* Start Collected material *
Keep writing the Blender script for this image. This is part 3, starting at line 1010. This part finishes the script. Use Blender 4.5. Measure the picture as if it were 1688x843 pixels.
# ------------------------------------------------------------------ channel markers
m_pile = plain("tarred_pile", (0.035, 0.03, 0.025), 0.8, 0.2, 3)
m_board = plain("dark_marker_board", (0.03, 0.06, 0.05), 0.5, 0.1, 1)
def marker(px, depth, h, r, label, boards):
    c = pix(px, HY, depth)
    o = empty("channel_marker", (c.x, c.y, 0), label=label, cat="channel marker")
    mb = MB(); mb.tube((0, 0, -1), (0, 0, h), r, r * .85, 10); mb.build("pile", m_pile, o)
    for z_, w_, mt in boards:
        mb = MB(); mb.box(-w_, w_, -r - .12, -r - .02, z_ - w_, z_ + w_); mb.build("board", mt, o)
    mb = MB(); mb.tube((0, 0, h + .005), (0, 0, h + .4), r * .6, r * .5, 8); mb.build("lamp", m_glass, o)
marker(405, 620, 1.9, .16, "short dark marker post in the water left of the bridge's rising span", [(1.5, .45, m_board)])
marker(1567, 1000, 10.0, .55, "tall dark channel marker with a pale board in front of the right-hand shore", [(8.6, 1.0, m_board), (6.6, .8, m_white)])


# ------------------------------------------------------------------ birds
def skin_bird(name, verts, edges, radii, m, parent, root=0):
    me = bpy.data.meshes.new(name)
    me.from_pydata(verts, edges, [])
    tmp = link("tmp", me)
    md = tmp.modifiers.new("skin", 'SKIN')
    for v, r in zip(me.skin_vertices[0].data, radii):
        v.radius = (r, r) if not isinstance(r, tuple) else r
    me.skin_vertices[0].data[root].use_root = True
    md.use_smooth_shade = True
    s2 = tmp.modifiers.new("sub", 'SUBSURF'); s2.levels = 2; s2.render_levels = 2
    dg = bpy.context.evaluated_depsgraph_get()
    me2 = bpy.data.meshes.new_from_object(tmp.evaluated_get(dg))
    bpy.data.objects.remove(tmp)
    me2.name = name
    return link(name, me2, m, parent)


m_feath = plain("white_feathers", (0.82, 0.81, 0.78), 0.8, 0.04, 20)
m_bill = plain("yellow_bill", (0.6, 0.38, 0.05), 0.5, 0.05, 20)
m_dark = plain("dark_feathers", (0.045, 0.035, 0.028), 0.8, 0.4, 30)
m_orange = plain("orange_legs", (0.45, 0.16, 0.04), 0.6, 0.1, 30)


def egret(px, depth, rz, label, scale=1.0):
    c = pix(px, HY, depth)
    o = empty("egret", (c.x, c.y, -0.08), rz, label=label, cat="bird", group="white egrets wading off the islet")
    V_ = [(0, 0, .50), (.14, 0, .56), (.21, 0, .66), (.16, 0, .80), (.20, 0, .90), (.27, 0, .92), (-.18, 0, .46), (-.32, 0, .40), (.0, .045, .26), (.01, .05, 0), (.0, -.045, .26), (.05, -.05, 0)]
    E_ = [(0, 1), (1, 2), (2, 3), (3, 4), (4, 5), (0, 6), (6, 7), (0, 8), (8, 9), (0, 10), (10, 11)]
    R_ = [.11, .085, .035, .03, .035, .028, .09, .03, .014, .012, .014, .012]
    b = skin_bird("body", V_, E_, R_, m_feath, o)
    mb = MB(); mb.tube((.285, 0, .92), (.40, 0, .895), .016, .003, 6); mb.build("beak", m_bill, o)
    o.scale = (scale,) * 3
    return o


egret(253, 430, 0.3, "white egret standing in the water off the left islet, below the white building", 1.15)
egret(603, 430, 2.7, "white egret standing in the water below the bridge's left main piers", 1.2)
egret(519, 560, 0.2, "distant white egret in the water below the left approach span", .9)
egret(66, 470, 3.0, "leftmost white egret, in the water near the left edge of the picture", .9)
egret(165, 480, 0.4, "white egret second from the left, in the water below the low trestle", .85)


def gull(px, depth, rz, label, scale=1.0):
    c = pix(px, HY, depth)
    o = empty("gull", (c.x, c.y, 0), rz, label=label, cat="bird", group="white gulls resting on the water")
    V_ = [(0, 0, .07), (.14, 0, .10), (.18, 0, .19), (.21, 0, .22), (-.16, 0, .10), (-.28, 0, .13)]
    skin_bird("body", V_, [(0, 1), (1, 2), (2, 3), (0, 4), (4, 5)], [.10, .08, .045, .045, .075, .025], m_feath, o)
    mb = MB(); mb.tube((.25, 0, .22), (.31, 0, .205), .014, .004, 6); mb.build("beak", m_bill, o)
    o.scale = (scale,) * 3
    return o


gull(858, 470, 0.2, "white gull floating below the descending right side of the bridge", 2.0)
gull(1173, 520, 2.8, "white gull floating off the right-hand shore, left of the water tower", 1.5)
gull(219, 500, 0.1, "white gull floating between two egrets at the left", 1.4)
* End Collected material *
■ **To do**
Only a number is wanted: how many lines above include "picture"?

■ **Answer to the task**
2